The numbers 9 and 19 are significant in Baha’i history. This was our ninth home. It was on highway 9, and there were 19 steps to the second floor. The ceilings in the downstairs rooms are all 11 ½ feet (called 12-foot ceilings). Only the one apartment at the top of the stairs has lower ceilings and interior walls that are not brick. This is because this apartment was the servants’ quarters, and it featured a stairway that at one time opened into the large, original kitchen at the bottom (There are five kitchens and five baths in this large home). There has been a door added in the exterior wall to open the back staircase onto a back porch, which we changed into what we called our summer kitchen when we added the back deck and put a large greenhouse above this kitchen—later changed to permanent walls with skylights. Incidentally, the iron railing around that porch was purchased in Indianapolis when the Black Curtain Dinner Theater went out of business in 1980. The summer kitchen cabinets were purchased from Dean Weatherall in Shelby County when he replaced them in his upscale house there.
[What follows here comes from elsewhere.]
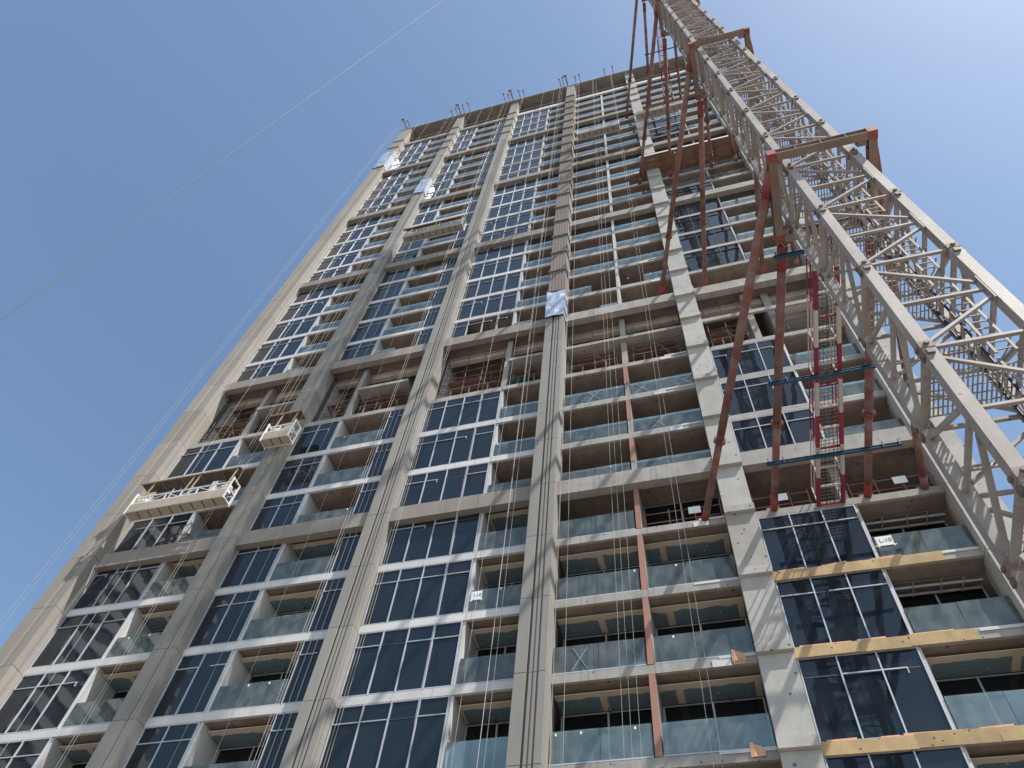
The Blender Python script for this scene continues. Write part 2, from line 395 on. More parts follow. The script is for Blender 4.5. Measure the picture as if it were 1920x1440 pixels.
def room(x0, x1, i, board=False, depth=1.5):
    """balcony recess: back doors, header and, on the lower floors, the boarded ceiling"""
    z0, z1 = S(i) + .35, S(i + 1)
    zc = z1 - .215 if board else z1 - .05
    w = MB(); n = max(2, round((x1 - x0) / 1.7))
    for k in range(n + 1):
        x = x0 + .03 + (x1 - x0 - .06) * k / n; w.box(x - .03, x + .03, depth - .03, depth + .04, z0, zc)
    w.box(x0, x1, depth - .028, depth + .038, zc - .035, zc - .003); w.box(x0, x1, depth - .028, depth + .038, z0, z0 + .06)
    wo = w.build('balcony_doors', T, ALU if i < 5 else ALUD)
    bx('door_glass', wo, x0, x1, depth, depth + .02, z0 + .06, zc - .035, BLACKG)
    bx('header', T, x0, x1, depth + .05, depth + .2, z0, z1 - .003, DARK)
    if board: bx('ceiling_board', T, x0 + .003, x1 - .003, .42, depth - .035, z1 - .175, z1 - .155, BOARD)
def partition(x, i, w=.1, mat=PLAST, depth=1.5, y0=.06):
    return bx('partition_wall', T, x - w / 2, x + w / 2, y0, depth, S(i) + .36, S(i + 1) + .005, mat)

E1 = [-29.80, -28.60, -27.34, -26.05]
E2 = [-21.82, -20.72, -19.45]
ES = [-16.22, -15.92, -15.62, -15.32, -15.02]
E3 = [-13.84, -12.77, -11.70, -10.63, -9.55]
E5 = [2.12, 3.28, 4.46, 5.66]
rb = random.Random(3)
for i in range(0, 29):
    bo = i < 5
    # slab edges
    for b_ in range(5):
        if i in BELTS: continue
        if i == 9 and b_ < 4: continue
        mt = WHITE if b_ < 3 and i != 8 else CONC
        if b_ < 3 and i > 20: mt = CLADW
        e = bx('slab_edge', T, BAYS[b_][0] + .002, BAYS[b_][1] - .002, 0, .128, S(i), S(i) + .36 - rb.uniform(0, .015), mt)
        if b_ >= 3: e.location.y += rb.uniform(-.012, .012)
    if i in MECH:
        continue
    # first bay
    curtain(E1, i); partition(-25.97, i, .12)
    balustrade(-25.9, -22.99, i, 2, missing=(1,) if i in (10, 15) else ()); room(-25.9, -22.98, i, bo)
    # second bay
    curtain(E2, i); partition(-19.36, i, .12)
    balustrade(-19.28, -16.27, i, 2, missing=(1,) if i in (10,) else ()); room(-19.28, -16.27, i, bo)
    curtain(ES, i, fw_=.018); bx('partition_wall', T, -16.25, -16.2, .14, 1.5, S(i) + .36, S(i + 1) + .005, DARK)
    # third bay
    curtain(E3, i, missing=((1, 0), (2, 0), (3, 0), (1, 1), (2, 1), (3, 1)) if i == 10 else ()); partition(-9.46, i, .12)
    balustrade(-9.38, -7.04, i, 2, missing=(1,) if i in (10, 15, 16) else ()); room(-9.38, -7.04, i, bo)
    # fourth bay: two balconies with a wall between
    bx('partition_wall', T, -2.6, -2.39, .01, 1.5, S(i) + .36, S(i + 1) + .005, PLAST if i > 9 else CONC)
    if i < 8: bx('partition_nosing', T, -2.605, -2.40, -.012, .006, S(i) + (1.5 if i > 4 else .37), S(i + 1) - .01, TERRA)
    if i == 4:
        balustrade(-5.9, -2.65, i, 2)
    elif i == 10: balustrade(-5.9, -2.65, i, 3, missing=(0, 1))
    elif i == 11:
        balustrade(-5.9, -2.65, i, 2, missing=(1,)); balustrade(-2.35, .9, i, 2, missing=(0,))
    else:
        balustrade(-5.9, -2.65, i, 2); balustrade(-2.35, .9, i, 2, missing=(1,) if i == 17 else ())
    room(-5.91, -2.6, i, bo and i < 4); room(-2.39, .92, i, bo and i < 4)
    # fifth bay
    if i == 4:
        pass
    elif i <= 3 or 5 <= i <= 7 or 11 <= i <= 15 or 20 <= i <= 22:
        mt = NAVYD if i >= 15 else NAVY
        curtain(E5, i, mat=mt, frame=ALUD if i >= 11 else ALU); partition(5.73, i, .1)
        balustrade(5.8, 8.91, i, 2 if i != 3 else 2); room(5.79, 8.92, i, bo and i < 2)
    elif i == 10: room(2.06, 8.92, i)
    else:
        balustrade(2.08, 8.91, i, 4, missing=(0, 1) if i in (18,) else ()); room(2.06, 8.92, i)
        bx('partition_wall', T, 5.7, 5.88, .1, 1.5, S(i) + .36, S(i + 1) + .005, CONC)
for mb, nm, mt in ((rest_pane, 'pane', [NAVY, NAVYD]), (rest_panel, 'glass_panel', [BAL])):
    o = mb.build(nm, T, mt); o['kind'] = 'stuff'

for i in (2, 3):
    for k, y in enumerate((.75, .95, 1.15, 1.32)):
        MB().tube((5.85, y, S(i + 1) - .12 - .05 * (k % 2)), (8.85, y + .03, S(i + 1) - .12 - .05 * (k % 2)), .03 + .02 * (k % 2), 8).build('ceiling_pipe', T, ALU if k % 2 else DARK)
    for x in (6.6, 7.5, 8.2): bx('pipe_hanger', T, x, x + .04, .7, 1.4, S(i + 1) - .22, S(i + 1) - .2, ALU)
# the two open plant storeys and the open floor behind the tie landings
for b_, (x0, x1) in enumerate(BAYS):
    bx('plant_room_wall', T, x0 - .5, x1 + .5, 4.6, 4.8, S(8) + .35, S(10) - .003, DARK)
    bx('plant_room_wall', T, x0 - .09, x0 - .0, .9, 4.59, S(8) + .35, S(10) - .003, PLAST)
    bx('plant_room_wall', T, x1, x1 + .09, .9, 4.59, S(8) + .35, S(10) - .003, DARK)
    em = MB(); n = 14; rr = random.Random(b_)
    for k in range(n):
        a, c_ = x0 + .05 + (x1 - x0 - .1) * k / n, x0 + .05 + (x1 - x0 - .1) * (k + 1) / n
        em.box(a, c_ - .001, .95, 1.25, S(10) - .62 - rr.uniform(0, .07), S(10) - .004)
    em.build('edge_beam', T, EDGEB)
for x0, x1 in ((-26.35, -22.98), (-19.3, -15.9), (-9.45, -7.04), (-5.91, .92)):
    bx('mezzanine_slab', T, x0, x1, .06, 4.5, S(9), S(9) + .26, CONC)
for x in (-26.5, -19.5, -9.6, -2.5):
    bx('plant_room_column', T, x - .16, x + .16, .35, .75, S(8) + .35, S(10) - .01, CONC)
bx('plant_room_column', T, 4.6, 4.95, .3, 2.3, S(8) + .35, S(10) - .01, CONC); bx('plant_room_column', T, 5.8, 6.2, .6, 2.6, S(8) + .35, S(10) - .01, CONC)
bx('mezzanine_slab', T, 6.25, 8.92, .1, 4.5, S(9), S(9) + .3, PLAST)
bx('open_floor_wall', T, 2.06, 8.92, 3.2, 3.4, S(4) + .35, S(5) - .003, DARK)
bx('open_floor_column', T, 5.42, 5.75, .5, 1.3, S(4) + .35, S(5) - .003, CONC)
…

When we were nearly finished with the original decorating job in this apartment, the carpeting was ‘bright berry’ red, and the draperies were the red antique satin ones I had Margaret make to use in my first production of Hello, Dolly! at Eastern Hancock High School, and the huge vinyl sectional sofa, snuggled into the bay made by those three windows, was a wet fire engine red. When the two elderly Pratt ladies who still kept their apartments saw this apartment, they were accompanied by a friend from up north who appeared to be Amish. Somewhat in awe (or shock) their guest said, “I bet you call this the Red Room.” And you know what, after that, we did.
We still have a sample of the wallpapers we used somewhere, also many pictures. Several people asked us if it was the ‘original’ wallpaper because it fit the feeling of the place really better than its replacement a few years later (which is what you see in these pictures.) Margaret’s father, Walter Goldsmith, then mayor of Harlem, Montana, helped me put up the bulkhead over the cupboards. The company that installed those early cupboards (now in an upstairs apartment) said it would be the tallest bulkhead they had ever installed. It was so high that we could not run the drywall lengthwise—more than four feet. These cabinets were installed later by Jim Padgett, who let me help him and didn’t charge us for his labor—a really good friend.